The Arctic is hotter than ever, according to the US National Oceanic and Atmospheric Administration’s annual report. The report contains data from 61 scientists in 11 countries. They noticed a massive decline in sea ice and snow.

Arctic ice melting
The Arctic ice melting

The Arctic report card is a timely and peer-reviewed source for clear, reliable, and concise environmental information on the current state of different components of the Arctic environmental system relative to historical records.

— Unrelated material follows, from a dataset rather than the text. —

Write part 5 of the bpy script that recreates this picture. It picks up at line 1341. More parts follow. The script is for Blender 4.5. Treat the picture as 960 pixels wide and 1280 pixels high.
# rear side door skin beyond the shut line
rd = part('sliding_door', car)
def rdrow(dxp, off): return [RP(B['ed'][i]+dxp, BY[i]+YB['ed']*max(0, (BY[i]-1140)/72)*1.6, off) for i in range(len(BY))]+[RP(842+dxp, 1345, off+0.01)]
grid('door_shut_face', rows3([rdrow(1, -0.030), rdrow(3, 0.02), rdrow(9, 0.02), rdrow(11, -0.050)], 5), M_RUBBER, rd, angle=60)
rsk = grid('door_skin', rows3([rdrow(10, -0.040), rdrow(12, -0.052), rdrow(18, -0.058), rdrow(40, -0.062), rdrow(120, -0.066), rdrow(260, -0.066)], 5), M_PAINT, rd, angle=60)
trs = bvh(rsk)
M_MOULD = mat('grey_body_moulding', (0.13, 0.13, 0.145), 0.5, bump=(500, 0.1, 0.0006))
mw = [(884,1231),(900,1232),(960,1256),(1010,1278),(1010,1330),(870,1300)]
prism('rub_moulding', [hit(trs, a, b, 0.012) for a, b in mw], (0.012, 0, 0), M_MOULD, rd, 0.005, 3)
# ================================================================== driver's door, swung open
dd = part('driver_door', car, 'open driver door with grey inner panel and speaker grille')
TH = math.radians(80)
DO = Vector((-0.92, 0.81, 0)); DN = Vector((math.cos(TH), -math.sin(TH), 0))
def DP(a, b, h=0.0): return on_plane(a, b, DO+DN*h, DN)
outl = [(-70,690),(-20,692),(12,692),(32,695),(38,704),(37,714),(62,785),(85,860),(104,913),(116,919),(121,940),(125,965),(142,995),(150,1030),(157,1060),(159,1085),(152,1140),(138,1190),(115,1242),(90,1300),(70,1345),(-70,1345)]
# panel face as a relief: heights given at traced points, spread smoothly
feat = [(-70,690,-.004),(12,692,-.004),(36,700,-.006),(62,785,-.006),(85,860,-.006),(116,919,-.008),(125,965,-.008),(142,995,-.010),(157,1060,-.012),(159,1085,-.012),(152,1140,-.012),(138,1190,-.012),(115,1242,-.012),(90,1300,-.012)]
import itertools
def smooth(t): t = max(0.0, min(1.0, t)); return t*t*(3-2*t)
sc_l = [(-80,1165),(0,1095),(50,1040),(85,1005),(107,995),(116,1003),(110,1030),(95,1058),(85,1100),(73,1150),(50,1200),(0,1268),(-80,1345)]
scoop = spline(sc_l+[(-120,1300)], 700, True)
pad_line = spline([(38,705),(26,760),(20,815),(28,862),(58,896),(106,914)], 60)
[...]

It has been issued annually since 2006. This year’s report card was released at the American Geophysical Union fall meeting in San Francisco.

Key Findings

  • Temperature: Annual average surface air temperature over land was 6.3 degrees Fahrenheit warmer than at the start of the 20th century. It is warming at twice the rate of global temperatures. Part of this extreme was due to especially warm air coming in from the south during the winter of 2016.
  • Sea Ice: The Arctic has minimum sea ice extant at the end of summer — 33% below the long-term average. It is the second-lowest amount during the official Arctic report card period.
  • Snow Cover: The Arctic ice pack is more vulnerable to summer melting than the thicker, stronger ice pack of the 80s. With less ice coverage, there is more solar heating throughout much of the Arctic Ocean and adjacent seas. This causes ocean photosynthesis to increase, which changes the basis of the food chain; whole ecosystems can be disrupted as a result.
  • Greenland ice sheet: The Greenland ice sheet continued to lose mass in 2016. In 37 years of Greenland ice sheet observations, only one year had an earlier onset of spring melting than 2016.
  • Ocean acidification: The ocean is more vulnerable to ocean acidification, a process driven by the ocean’s intake of increased human-caused carbon dioxide emissions.
  • Carbon: The warming tundra is now releasing more carbon into the atmosphere than it is taking in.

Jeremy Mathis, director of NOAA’s Research Program, said, “Rarely have we seen the Arctic show a clearer, stronger or more pronounced signal of persistent warming and its cascading effects on the environment than this year.” NOAA’s Report Card points to global warming as the cause.